Joachim Klement's Bold Prediction for World Cup Champions
Paul the Octopus needed only a tank, two boxes and a dead mussel to become a World Cup celebrity. Joachim Klement needed an economist’s toolkit, a spreadsheet, and a sense of mischief.
Back in 2014, the German analyst built a model to mock the idea that economists can forecast anything with certainty. Instead, he stumbled into a streak that has outlived Paul, outlasted most betting systems, and now hangs over this summer’s World Cup like a quiet dare: can he really make it four in a row?
His latest call is bold. The Netherlands to be world champions.
An economist’s “joke” that stopped being funny
Klement, who has lived in the UK for a decade and works as a strategist at investment bank Panmure Liberum, never meant to become football’s numbers guru.
“This started as an exercise in showing the world a hubris of economists who think they can forecast stuff that they actually have no clue about,” he says. The idea was simple: build a model, publish a forecast, and let reality expose the limits of the data.
Instead, reality played along.
- Germany in 2014.
- France in 2018.
- Argentina in 2022.
Three tournaments, three correct champions. What began as a tongue‑in‑cheek demonstration has turned into a spotless record that even Paul the Octopus never matched.
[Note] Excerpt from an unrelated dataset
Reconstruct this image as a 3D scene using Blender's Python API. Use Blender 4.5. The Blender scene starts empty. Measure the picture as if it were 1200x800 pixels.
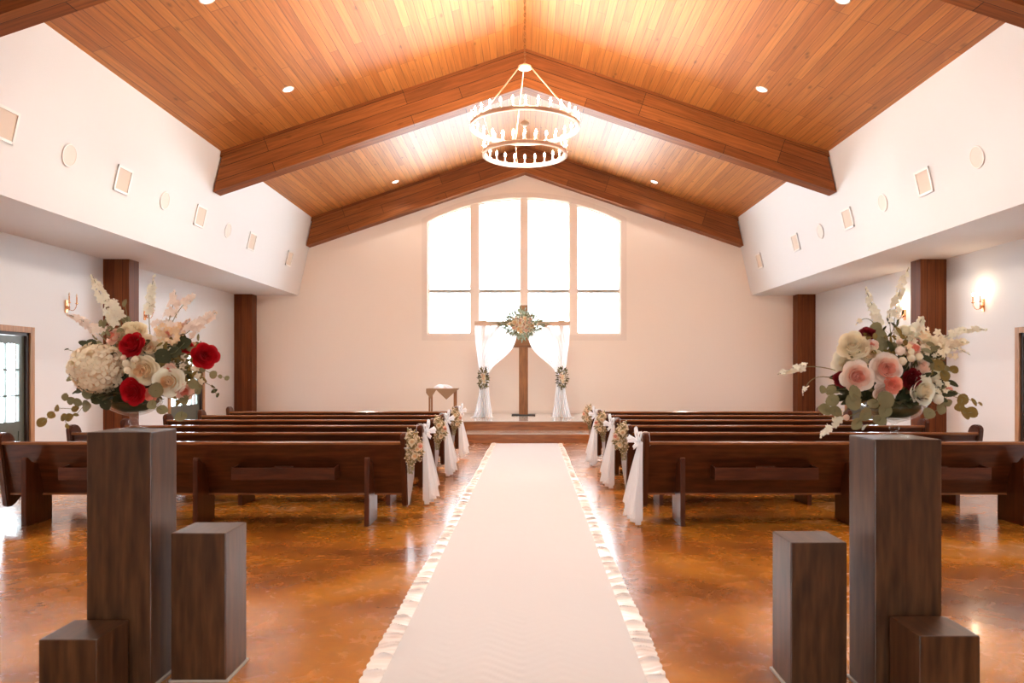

Paul got Germany’s results right in 2010 and became an instant icon. Klement has been perfect on the ultimate question: who lifts the trophy?
“Because I was right three times in a row, people now think that this model is unbeatable and that I obviously will have to be right as well next time,” he says. The irony isn’t lost on him. The sceptic has become the oracle.
Inside the model: power, climate and cold numbers
Strip away the mystique and the machinery is, on the surface, fairly orthodox. Klement feeds in what he calls “systemic” factors: national population, wealth, climate, Fifa world rankings. The big structural levers that shape a country’s footballing ceiling.
Those ingredients give his model a broad map of the 48‑team tournament. It doesn’t just spit out a winner; it sketches the whole journey. According to his latest run, Japan spring a shock against Brazil in the second round. Scotland do not make it out of the group. England grind their way to the semi‑finals, only to be knocked out by Portugal – a painful echo of 2006, even if the model refuses to go as far as predicting “penalties, again”.
At the top of the tree sit the Dutch, poised in his numbers to become the fourth straight champion his forecasts have identified correctly. If they lift the trophy in July, Klement’s statistical prophecy reaches the kind of territory that makes bookmakers nervous and colleagues suddenly very interested in your spreadsheets.
Yet he insists the model only ever tells half the story.
“The other 50% is luck,” he says. And that is where the economist in him digs his heels in.
The limits of prophecy
Klement is adamant: football is not an equation to be solved. Especially not at the sharp end of a World Cup, where the margins shrink to a single touch.
“Every match – especially when you have these high-quality teams playing against each other that are very similar in skills and quality – it really depends on the form of the day, a ref call, a piece of luck in the sense of hitting the post versus the ball going in,” he explains. “Things like that are completely unpredictable.”
That tension sits at the heart of his growing reputation. The more often he is right, the more people want to believe the model is something it is not. Each correct champion only tightens the grip of the myth.
His forecast, published every four years, now attracts more attention with each tournament. The readership has grown. So has the pressure. For Klement, a self-described “pessimist”, the project is supposed to be a playful diversion from a world heavy with bad news.
“In particular in 2026, when there are so many crises, wars and things going on, it is something that makes me feel good and hopefully the readers feel good and gives them a little bit of a distraction from all the kind of bad stuff that is going on in the world,” he says.
The distraction, though, has consequences.
Office bets and Dutch nerves
Inside Panmure Liberum, the model is no longer an abstract curiosity. Colleagues stop him with questions that sound more like those fired at a national team doctor than an economist.
How does Xavi Simons’ ACL injury affect the Dutch chances? What happens to the probabilities if a key forward pulls out? Does the model bend to the latest team news or hold its line?
The queries keep coming. So do the wagers.
“I’ve got several colleagues who bet some money on the Netherlands in response to me publishing that note,” Klement says. Suddenly, the orange bars on his charts have turned into real stakes for people he sees at the coffee machine.
And that, he admits, changes the mood. The joke is still there, but now it comes with a caveat. If the Netherlands crash out early, the oracle’s aura evaporates overnight – and the office sweepstakes go with it.
“If the Netherlands get eliminated from the World Cup, I think the next day I have to work from home,” he says.
The World Cup will decide whether his model remains a statistical curiosity with a perfect record or finally collides with the chaos it was built to highlight. Either way, when the Dutch kick off their campaign, an economist in London will be watching as nervously as any fan in orange.